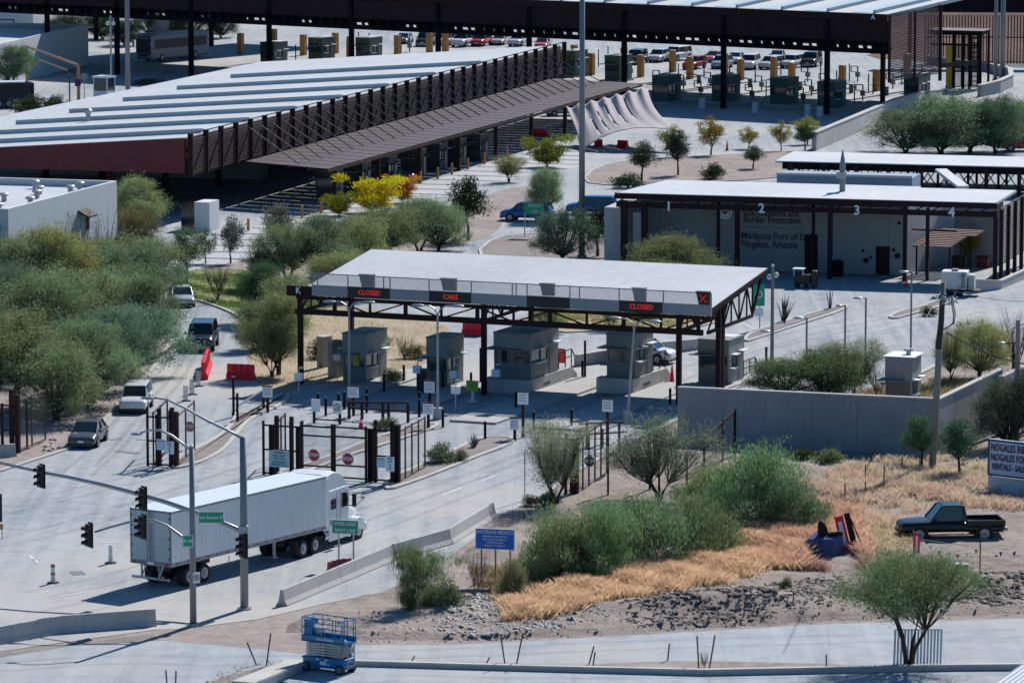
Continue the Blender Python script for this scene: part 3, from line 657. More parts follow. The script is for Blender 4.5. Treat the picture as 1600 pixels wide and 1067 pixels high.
    gl = MB(); gl.hexa([(-th+.02, rw[0]+.03, bz-.02), (th-.02, rw[0]+.03, bz-.02), (th-.02, ws[0]-.03, bz-.02), (-th+.02, ws[0]-.03, bz-.02)], [(-rh+.02, ry1+.03, rz-.05), (rh-.02, ry1+.03, rz-.05), (rh-.02, ry0-.02, rz-.05), (-rh+.02, ry0-.02, rz-.05)])
    gl.build('window', M_glass, t)
    if kind == 'pickup':
        bd = MB(); bd.box(-hw*.86, hw*.86, b+.08, rw[0]-.1, .5, .925, 0); bd.build('bed_floor', M_plast, t)
        rl = MB(); zt = 1.16
        rl.box(-hw*.985, -hw*.88, b, rw[0]-.02, .90, zt); rl.box(hw*.88, hw*.985, b, rw[0]-.02, .90, zt); rl.box(-hw*.88, hw*.88, b, b+.09, .90, zt-.01); rl.box(-hw*.88, hw*.88, rw[0]-.1, rw[0]-.02, .90, zt-.01)
        q = rl.build('bed_side', M_paintv, t); q.color = (*color, 1)
    for s in (-1, 1):
        for y in (wf, wb):
            wheel(t, s*(hw-.10), y, wr, .24, s)
            a = MB(); a.tube([(s*(hw-.02), y, wr), (s*(hw+.012), y, wr)], wr+.07, 16); a.build('wheel_arch', M_plast, t)
    gr = MB(); zc = hd-.42
    gr.box(-hw*.50, hw*.50, f-.04, f+.015, z0+.28, hd-.26); gr.build('grille', M_plast, t)
    lo = MB(); lo.box(-hw*.80, hw*.80, f-.1, f+.03, z0-.02, z0+.16); lo.build('bumper', M_plast if kind != 'bigsuv' else M_gal, t)
    for s in (-1, 1):
        a = MB(); a.hexa([(s*hw*.52, f-.06, hd-.42), (s*hw*.86, f-.14, hd-.40), (s*hw*.86, f-.30, hd-.40), (s*hw*.52, f-.2, hd-.42)], [(s*hw*.52, f-.02, hd-.25), (s*hw*.88, f-.10, hd-.20), (s*hw*.88, f-.34, hd-.20), (s*hw*.52, f-.2, hd-.24)]); a.build('headlight', M_lampw, t)
        a = MB(); a.box(s*hw*.66 if s > 0 else -hw*.9, hw*.9 if s > 0 else -hw*.66, b-.012, b+.1, dk-.38, dk-.18); a.build('tail_light', M_lampr, t)
        a = MB(); a.box(s*(hw+.04)-.1, s*(hw+.04)+.1, ws[0]-.35, ws[0]-.24, bz-.02, bz+.14); q = a.build('side_mirror', M_paintv, t, bevel=.02); q.color = (color[0]*.7, color[1]*.7, color[2]*.7, 1)
        a = MB(); a.box(s*(hw+.003)-.01, s*(hw+.003)+.01, -.3, -.12, bz-.14, bz-.11); a.build('door_handle', M_plast, t)
    a = MB(); a.box(-.18, .18, f+.012, f+.035, z0+.2, z0+.33); a.build('licence_plate', M_signw, t)
    if kind == 'pickup':
        a = MB()
        for s in (-1, 1): a.box(s*(hw+.005)-.06, s*(hw+.005)+.06, wb+wr+.2, wf-wr-.2, z0-.10, z0-.03)
        a.build('running_board', M_chrome, t); a = MB(); a.box(-hw*.9, hw*.9, b-.15, b-.01, z0+.1, z0+.28); a.build('rear_bumper', M_gal, t)
    return t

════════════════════

Working from the material above, transcribe it exactly while omitting pictures.

Continue the Blender Python script for this scene: part 3, from line 657. More parts follow. The script is for Blender 4.5. Treat the picture as 1600 pixels wide and 1067 pixels high.
    gl = MB(); gl.hexa([(-th+.02, rw[0]+.03, bz-.02), (th-.02, rw[0]+.03, bz-.02), (th-.02, ws[0]-.03, bz-.02), (-th+.02, ws[0]-.03, bz-.02)], [(-rh+.02, ry1+.03, rz-.05), (rh-.02, ry1+.03, rz-.05), (rh-.02, ry0-.02, rz-.05), (-rh+.02, ry0-.02, rz-.05)])
    gl.build('window', M_glass, t)
    if kind == 'pickup':
        bd = MB(); bd.box(-hw*.86, hw*.86, b+.08, rw[0]-.1, .5, .925, 0); bd.build('bed_floor', M_plast, t)
        rl = MB(); zt = 1.16
        rl.box(-hw*.985, -hw*.88, b, rw[0]-.02, .90, zt); rl.box(hw*.88, hw*.985, b, rw[0]-.02, .90, zt); rl.box(-hw*.88, hw*.88, b, b+.09, .90, zt-.01); rl.box(-hw*.88, hw*.88, rw[0]-.1, rw[0]-.02, .90, zt-.01)
        q = rl.build('bed_side', M_paintv, t); q.color = (*color, 1)
    for s in (-1, 1):
        for y in (wf, wb):
            wheel(t, s*(hw-.10), y, wr, .24, s)
            a = MB(); a.tube([(s*(hw-.02), y, wr), (s*(hw+.012), y, wr)], wr+.07, 16); a.build('wheel_arch', M_plast, t)
    gr = MB(); zc = hd-.42
    gr.box(-hw*.50, hw*.50, f-.04, f+.015, z0+.28, hd-.26); gr.build('grille', M_plast, t)
    lo = MB(); lo.box(-hw*.80, hw*.80, f-.1, f+.03, z0-.02, z0+.16); lo.build('bumper', M_plast if kind != 'bigsuv' else M_gal, t)
    for s in (-1, 1):
        a = MB(); a.hexa([(s*hw*.52, f-.06, hd-.42), (s*hw*.86, f-.14, hd-.40), (s*hw*.86, f-.30, hd-.40), (s*hw*.52, f-.2, hd-.42)], [(s*hw*.52, f-.02, hd-.25), (s*hw*.88, f-.10, hd-.20), (s*hw*.88, f-.34, hd-.20), (s*hw*.52, f-.2, hd-.24)]); a.build('headlight', M_lampw, t)
        a = MB(); a.box(s*hw*.66 if s > 0 else -hw*.9, hw*.9 if s > 0 else -hw*.66, b-.012, b+.1, dk-.38, dk-.18); a.build('tail_light', M_lampr, t)
        a = MB(); a.box(s*(hw+.04)-.1, s*(hw+.04)+.1, ws[0]-.35, ws[0]-.24, bz-.02, bz+.14); q = a.build('side_mirror', M_paintv, t, bevel=.02); q.color = (color[0]*.7, color[1]*.7, color[2]*.7, 1)
        a = MB(); a.box(s*(hw+.003)-.01, s*(hw+.003)+.01, -.3, -.12, bz-.14, bz-.11); a.build('door_handle', M_plast, t)
    a = MB(); a.box(-.18, .18, f+.012, f+.035, z0+.2, z0+.33); a.build('licence_plate', M_signw, t)
    if kind == 'pickup':
        a = MB()
        for s in (-1, 1): a.box(s*(hw+.005)-.06, s*(hw+.005)+.06, wb+wr+.2, wf-wr-.2, z0-.10, z0-.03)
        a.build('running_board', M_chrome, t); a = MB(); a.box(-hw*.9, hw*.9, b-.15, b-.01, z0+.1, z0+.28); a.build('rear_bumper', M_gal, t)
    return t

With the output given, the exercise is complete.